というように、現時点における創業融資の筆頭は、日本公庫の「新規開業資金」です。まずはここから、創業融資のチャレンジをはじめましょう。
日本公庫で借りたおカネは信用金庫へ
日本公庫は、融資専門の金融機関です。よって、預金をあずけることはできません。日本公庫から借りたおカネは、どこか別の銀行にあずけることになります。さて、どこへあずけるか?
ここで都市銀行にあずけるのは、おすすめできません。なぜなら、都市銀行は「大企業向け」の銀行であり、中小企業が融資を受けるには不向きな銀行だからです。
銀行にとって、自行への預金は「担保」のようなものでもあります。なので、通常は、預金をあずけると、その銀行からは融資が受けやすくなるという効果があるものです。
が、都市銀行の場合には、その効果がはたらきにくいということになります。
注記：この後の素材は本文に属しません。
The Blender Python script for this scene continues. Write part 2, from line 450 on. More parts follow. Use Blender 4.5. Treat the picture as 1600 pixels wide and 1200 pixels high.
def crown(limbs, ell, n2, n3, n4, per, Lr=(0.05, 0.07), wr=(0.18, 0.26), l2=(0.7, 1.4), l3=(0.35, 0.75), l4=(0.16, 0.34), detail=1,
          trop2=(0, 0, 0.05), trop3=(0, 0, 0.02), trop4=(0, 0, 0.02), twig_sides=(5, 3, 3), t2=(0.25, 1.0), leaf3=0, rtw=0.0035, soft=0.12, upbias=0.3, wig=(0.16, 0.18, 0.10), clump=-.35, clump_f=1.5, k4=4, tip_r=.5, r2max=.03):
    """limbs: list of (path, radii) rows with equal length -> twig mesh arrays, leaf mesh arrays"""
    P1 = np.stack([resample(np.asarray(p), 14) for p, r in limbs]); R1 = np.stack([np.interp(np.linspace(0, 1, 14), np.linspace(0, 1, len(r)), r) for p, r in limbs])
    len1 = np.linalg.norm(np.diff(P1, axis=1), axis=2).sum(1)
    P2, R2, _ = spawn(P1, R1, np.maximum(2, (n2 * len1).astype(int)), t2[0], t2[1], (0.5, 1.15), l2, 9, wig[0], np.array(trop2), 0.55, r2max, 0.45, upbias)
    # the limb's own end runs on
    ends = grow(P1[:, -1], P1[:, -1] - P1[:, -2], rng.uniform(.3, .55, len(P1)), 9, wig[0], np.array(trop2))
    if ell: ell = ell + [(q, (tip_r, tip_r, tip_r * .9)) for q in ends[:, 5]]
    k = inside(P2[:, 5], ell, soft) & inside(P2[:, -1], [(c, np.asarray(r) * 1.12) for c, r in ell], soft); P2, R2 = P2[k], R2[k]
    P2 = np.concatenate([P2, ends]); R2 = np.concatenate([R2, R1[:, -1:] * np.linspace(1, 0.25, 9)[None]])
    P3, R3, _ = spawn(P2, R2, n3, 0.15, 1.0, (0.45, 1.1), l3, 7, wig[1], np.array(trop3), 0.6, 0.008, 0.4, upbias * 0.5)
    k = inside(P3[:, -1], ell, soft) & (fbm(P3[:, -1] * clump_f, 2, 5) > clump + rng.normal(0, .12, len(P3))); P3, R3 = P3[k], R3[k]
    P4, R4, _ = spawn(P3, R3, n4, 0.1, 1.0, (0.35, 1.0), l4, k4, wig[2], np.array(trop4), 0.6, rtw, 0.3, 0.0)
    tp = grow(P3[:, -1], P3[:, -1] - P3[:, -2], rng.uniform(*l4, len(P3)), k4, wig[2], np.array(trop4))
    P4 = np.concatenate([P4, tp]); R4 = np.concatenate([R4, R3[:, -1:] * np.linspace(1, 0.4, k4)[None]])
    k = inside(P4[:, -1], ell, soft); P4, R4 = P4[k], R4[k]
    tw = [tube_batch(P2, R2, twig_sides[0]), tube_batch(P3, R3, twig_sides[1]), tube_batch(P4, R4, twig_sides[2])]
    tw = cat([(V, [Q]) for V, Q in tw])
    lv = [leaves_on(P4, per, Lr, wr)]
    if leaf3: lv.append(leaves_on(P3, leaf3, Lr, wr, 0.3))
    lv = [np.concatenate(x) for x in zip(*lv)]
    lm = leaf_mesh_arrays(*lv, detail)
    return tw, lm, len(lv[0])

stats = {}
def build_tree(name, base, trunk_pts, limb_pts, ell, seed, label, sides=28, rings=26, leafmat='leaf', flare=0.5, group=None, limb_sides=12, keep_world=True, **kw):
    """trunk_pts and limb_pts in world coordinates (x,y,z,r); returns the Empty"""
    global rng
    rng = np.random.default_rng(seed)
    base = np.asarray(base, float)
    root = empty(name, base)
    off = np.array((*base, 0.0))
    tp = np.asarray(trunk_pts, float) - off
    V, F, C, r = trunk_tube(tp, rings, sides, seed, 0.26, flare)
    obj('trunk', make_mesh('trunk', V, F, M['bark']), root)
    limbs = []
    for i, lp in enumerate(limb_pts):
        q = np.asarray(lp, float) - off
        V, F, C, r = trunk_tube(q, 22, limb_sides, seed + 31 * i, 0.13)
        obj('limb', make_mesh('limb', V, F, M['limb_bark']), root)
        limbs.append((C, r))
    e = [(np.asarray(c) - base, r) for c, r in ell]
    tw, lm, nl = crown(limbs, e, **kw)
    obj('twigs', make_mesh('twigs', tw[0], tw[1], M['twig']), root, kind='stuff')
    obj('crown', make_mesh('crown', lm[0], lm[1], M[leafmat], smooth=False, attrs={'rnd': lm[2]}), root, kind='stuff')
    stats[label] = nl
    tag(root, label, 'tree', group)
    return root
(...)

都市銀行は、中小企業に少額を貸し付けるよりも、大企業に多額を貸し付けるほうがラクだし儲かるからですね。
そこで、日本公庫から借りたおカネはまず、最寄りの信用金庫へあずけましょう。信用金庫は地域密着で、小規模企業向けの金融機関です。
預金をあずける(口座を開く)ことでおつきあいがはじまり、口座内で日本公庫への返済をきちんと続けることが、信用金庫に対する信用としてもはたらきます。
信用金庫にしてみれば、「日本公庫から借りられる会社であり、借りたおカネをきちんと返済するチカラがある会社だ」と考えられるからです。
その信用が積み上がったところで、次の融資を検討することになります。
スタートアップ創出促進保証制度で借りる
では、具体的にどのような融資を検討するのか。それが、「スタートアップ創出促進保証」の制度です。2023年3月に開始された、比較的あたらしい制度ではあります。
くわしい制度概要などはこちらのページから↓
この制度のポイントは、創業後5年までは利用ができることです。なので、日本公庫から融資を受けたあと、返済実績ができたところで、信用金庫の信用をえてから利用することができます。
この制度で融資を受けることができれば、信用金庫とのあいだに「直接の実績」ができるので、信用金庫との関係性が強くなるのもメリットです。
なお、本制度は「信用保証制度」であり、信用保証協会の保証が付いた融資となります。会社が返済できなくなったときには、信用保証協会が返済を肩代わりするため、銀行にとっては安心です。
ゆえに、創業時の融資ではあっても、比較的借りやすい融資だといえます。預金をあずけることで信用を築いた信用金庫に、スタートアップ創出促進保証制度の利用をお願いしてみましょう。
さらに、社長の連帯保証は必要ありません。前述の日本公庫の新規開業資金と同様、社長個人が保証を負わずにすむことは、社長にとって大きな安心材料になるでしょう。
融資限度額は、スタートアップ創出促進保証が3,500万円、日本公庫の新規開業資金が7,200万円ですから、あわせて約1億円です。創業後しばらくは、中小企業にとって不足がない金額だといえます。
これら2つの融資を足がかりにして、ゆくゆくは、信用金庫などの民間金融機関から「プロパー融資(信用保証協会の保証がない融資)」を引き出していく、というのがその後の流れです。
まとめ
創業時は、社長も銀行融資の経験がなく、どうしてよいかよくわからない…というわけで、創業時の銀行融資の手段と手順について、お話をしてみました。
まずは日本公庫の新規開業資金、そこで借りたおカネを信用金庫にあずける。その後、スタートアップ創出促進保証を利用して信用金庫から融資を受ける。この手段と手順を押さえておきましょう。